GARRIGOUX Henri

Auteur de la fiche :

Henri GARRIGOUX

Torturé puis déporté Henri Garrigoux témoigne

 

Le docteur Henri Garrigoux a été à Aurillac un des premiers résistants du Cantal. À un journaliste de La Montagne, il se souvient et raconte :

« Après la défaite de l’armée française, j’écrivis à tous les parlementaires cantaliens de ne pas voter les pleins pouvoirs au maréchal Pétain. J’ai été immédiatement fiché par « Vichy. Je faisais surtout de la propagande contre le régime en place. Vers 1 h du matin je sortais et j’écrivais sur les murs « A mort Laval, Pétain à la poubelle ». J’avais un alibi en cas de contrôle, vu le couvre-feu : je portais ma trousse de médecin me rendant à une urgence imaginaire. Tous les préfets successifs ont eu envie de m’arrêter mais hésitaient… ils m’enjoignirent de me taire et de cesser mes activités en faveur de la Résistance. Le 2 juin 1944 à 8 h du matin, la porte s’ouvrit, un soldat allemand me fit signe de le suivre. En bas l’immeuble était cerné. Je fus conduit au siège de la feldgendarmerie, avenue de la République. Ainsi qu’un instituteur retraité. Nous passâmes la nuit menottés sur une chaise. Le lendemain nous fûmes conduits sous bonne escorte à la gare. Ma femme, avertie du transfert par nos amis Esbrat, boulangers qui avaient leur boutique en face de la feldgendarmerie, arriva à la hâte. Je pus l’embrasser. Elle me confia que Jean, notre fils était à la campagne. Je fus transféré à Clermont-Ferrand à la prison de l’ancien régiment d’infanterie français. J’y appris le débarquement. Le 9 juin, un civil, revolver à la ceinture vint me chercher, me fit monter dans une traction avant noire et m’amena devant le portail d’une villa. Je fus conduit dans une cave, une cellule de 2 m sur 1 m 50, sans soupirail ni aération. Un homme terrifié y était déjà.

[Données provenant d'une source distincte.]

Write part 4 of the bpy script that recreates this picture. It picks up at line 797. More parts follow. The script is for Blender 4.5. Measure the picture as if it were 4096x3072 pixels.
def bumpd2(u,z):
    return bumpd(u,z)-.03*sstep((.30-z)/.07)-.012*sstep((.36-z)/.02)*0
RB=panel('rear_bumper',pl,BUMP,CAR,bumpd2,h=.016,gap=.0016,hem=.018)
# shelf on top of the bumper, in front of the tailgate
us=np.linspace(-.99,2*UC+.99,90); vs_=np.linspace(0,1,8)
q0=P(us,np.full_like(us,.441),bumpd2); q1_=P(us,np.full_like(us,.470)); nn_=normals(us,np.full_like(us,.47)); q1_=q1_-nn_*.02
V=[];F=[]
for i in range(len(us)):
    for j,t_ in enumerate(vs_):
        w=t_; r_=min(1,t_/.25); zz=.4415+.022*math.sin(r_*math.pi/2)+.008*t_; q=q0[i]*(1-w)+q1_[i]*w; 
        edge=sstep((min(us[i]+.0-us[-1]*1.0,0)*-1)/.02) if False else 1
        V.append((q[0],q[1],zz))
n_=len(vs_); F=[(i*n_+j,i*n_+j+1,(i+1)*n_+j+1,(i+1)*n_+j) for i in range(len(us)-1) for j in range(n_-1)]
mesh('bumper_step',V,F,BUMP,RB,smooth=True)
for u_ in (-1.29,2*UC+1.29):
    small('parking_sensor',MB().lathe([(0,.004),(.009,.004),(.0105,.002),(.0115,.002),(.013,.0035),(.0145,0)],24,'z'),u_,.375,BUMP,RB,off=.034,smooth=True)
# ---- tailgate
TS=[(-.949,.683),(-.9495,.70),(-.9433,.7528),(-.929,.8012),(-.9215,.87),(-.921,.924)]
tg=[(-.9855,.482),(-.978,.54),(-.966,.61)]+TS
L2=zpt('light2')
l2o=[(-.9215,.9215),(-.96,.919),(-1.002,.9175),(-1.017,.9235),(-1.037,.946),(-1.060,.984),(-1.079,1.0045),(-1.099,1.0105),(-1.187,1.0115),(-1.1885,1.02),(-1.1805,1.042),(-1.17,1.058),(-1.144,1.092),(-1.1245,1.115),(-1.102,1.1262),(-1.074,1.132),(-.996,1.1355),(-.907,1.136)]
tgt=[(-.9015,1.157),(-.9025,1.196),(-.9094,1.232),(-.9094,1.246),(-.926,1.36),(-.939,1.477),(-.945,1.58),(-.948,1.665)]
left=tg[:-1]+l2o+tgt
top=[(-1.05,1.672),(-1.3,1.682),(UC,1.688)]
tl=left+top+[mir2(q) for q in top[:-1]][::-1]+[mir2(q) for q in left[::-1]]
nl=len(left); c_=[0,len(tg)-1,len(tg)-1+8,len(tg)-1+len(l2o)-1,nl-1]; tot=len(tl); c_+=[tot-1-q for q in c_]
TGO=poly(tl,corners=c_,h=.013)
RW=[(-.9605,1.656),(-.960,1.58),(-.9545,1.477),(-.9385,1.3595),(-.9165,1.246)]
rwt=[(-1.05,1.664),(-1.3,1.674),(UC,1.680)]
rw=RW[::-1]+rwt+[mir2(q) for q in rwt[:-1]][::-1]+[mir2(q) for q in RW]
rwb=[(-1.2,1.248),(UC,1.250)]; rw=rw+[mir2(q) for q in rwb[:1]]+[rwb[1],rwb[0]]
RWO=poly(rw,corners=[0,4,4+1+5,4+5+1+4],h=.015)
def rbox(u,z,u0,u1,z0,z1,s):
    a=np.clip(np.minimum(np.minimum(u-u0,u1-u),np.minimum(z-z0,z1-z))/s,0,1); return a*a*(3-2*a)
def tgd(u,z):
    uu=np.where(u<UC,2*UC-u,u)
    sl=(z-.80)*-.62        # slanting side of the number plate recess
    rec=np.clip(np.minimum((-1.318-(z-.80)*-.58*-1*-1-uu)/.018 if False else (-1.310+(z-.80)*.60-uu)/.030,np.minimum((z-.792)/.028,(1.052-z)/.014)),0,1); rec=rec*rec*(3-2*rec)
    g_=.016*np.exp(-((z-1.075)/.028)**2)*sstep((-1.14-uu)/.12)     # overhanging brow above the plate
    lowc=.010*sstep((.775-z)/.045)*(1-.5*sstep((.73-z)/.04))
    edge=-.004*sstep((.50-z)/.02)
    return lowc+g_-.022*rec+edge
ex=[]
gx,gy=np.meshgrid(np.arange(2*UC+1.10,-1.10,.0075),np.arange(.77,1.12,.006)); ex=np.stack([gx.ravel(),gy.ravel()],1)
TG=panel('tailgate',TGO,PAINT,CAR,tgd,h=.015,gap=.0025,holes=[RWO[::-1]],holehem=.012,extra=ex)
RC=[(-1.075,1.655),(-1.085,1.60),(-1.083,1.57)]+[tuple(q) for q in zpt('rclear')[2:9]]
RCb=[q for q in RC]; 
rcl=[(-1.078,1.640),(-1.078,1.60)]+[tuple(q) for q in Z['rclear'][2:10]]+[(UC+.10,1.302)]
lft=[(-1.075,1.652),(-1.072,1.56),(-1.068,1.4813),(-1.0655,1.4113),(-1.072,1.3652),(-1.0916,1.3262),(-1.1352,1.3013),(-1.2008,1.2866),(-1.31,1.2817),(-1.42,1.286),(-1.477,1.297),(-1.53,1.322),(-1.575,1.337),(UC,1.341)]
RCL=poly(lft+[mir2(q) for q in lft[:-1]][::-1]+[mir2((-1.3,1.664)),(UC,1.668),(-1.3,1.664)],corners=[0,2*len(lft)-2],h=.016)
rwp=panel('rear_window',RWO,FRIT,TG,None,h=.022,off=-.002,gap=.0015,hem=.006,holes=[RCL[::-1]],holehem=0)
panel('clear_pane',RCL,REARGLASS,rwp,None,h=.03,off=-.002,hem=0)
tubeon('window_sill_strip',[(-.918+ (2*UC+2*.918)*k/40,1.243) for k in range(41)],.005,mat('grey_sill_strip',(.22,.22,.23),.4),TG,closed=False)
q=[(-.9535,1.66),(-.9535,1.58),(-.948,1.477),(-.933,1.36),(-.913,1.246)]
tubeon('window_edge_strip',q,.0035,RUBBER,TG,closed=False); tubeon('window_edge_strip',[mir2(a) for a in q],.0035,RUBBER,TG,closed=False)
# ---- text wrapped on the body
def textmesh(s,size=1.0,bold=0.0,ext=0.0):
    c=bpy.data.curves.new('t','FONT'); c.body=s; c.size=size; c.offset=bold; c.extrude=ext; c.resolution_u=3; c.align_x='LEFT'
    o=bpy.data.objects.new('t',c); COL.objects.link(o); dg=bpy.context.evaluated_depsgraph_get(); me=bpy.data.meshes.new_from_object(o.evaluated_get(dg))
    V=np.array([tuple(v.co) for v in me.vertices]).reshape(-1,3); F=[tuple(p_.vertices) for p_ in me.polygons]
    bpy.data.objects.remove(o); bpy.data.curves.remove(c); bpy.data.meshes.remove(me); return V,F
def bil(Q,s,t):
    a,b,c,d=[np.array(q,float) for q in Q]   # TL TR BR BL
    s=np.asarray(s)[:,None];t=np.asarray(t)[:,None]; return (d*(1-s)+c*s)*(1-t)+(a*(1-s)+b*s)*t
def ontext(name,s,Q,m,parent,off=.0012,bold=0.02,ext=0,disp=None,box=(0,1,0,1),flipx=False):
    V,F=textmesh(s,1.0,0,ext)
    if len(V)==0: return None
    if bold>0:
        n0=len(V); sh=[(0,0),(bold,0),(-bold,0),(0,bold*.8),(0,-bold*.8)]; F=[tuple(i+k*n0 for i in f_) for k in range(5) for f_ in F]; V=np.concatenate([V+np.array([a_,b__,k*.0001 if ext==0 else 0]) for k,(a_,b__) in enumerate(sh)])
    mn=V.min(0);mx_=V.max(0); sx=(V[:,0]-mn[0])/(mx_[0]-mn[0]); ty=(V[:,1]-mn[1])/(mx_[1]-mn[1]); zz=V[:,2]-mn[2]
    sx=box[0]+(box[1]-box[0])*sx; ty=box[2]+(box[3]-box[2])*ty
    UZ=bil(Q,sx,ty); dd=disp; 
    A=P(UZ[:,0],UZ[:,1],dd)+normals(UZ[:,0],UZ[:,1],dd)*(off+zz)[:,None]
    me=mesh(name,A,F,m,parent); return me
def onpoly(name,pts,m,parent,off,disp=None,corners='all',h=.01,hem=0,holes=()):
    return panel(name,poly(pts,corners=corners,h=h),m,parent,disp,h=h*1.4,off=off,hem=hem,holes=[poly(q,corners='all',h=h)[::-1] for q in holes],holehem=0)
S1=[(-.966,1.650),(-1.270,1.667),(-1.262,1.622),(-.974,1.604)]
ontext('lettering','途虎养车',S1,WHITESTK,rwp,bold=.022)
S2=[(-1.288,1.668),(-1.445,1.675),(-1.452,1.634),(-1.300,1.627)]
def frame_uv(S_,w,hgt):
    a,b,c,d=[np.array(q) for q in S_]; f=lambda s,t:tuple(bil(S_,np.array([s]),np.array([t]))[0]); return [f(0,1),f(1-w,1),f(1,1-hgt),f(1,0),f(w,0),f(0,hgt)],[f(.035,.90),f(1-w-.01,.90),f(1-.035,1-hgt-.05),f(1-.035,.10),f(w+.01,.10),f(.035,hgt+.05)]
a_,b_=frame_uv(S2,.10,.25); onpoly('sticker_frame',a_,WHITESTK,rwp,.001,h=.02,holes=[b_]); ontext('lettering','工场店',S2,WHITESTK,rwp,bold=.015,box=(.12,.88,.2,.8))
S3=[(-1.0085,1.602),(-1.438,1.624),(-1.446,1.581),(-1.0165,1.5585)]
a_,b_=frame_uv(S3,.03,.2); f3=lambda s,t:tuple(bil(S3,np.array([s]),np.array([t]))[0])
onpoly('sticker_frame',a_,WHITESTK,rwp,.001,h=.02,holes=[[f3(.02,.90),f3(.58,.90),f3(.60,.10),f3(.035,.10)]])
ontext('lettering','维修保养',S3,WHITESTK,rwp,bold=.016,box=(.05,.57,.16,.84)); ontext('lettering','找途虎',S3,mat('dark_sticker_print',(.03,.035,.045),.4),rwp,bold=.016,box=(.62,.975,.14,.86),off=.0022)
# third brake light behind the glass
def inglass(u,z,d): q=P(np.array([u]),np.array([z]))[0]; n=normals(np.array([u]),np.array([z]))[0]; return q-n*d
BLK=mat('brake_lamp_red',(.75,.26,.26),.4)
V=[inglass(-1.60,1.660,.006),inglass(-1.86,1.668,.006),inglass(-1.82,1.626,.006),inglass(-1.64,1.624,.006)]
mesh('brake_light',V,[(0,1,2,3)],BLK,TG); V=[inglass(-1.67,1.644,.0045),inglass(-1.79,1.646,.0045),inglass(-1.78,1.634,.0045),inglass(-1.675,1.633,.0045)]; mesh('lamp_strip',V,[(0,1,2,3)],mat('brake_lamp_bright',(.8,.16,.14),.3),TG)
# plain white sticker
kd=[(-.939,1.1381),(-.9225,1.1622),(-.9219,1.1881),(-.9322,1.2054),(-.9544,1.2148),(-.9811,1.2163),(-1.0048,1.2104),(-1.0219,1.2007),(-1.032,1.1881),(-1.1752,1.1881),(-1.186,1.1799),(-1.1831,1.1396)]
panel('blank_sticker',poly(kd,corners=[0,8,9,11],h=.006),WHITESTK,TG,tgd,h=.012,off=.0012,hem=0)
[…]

Le soir, l’homme de la gestapo qui s’appelait Roth, m’amena au premier étage et commença l’interrogatoire. Il voulait le nom de mes camarades. Devant mon silence, il m’ordonna de quitter ma veste et m’asséna des coups de nerf de boeuf sur le haut du corps et des bras. Mon mutisme persistant, sa violence redoubla, me projetant contre le mur où j’avais l’impression de m’écraser. Sueurs froides, vide dans la tête puis plus rien. Je ne sais combien de temps je restai sans connaissance dans mon cachot. Ils y amenèrent plus tard un homme au visage tuméfié, aux incisives fracturées. Avec peine il me dit : « Je suis le docteur Fric de Clermont : c’est la troisième séance. Permettez-moi de prier ». Il m’apprit qu’il avait été entre les mains des miliciens et qu’il y avait un « mouton » dans une cellule à côté de nous.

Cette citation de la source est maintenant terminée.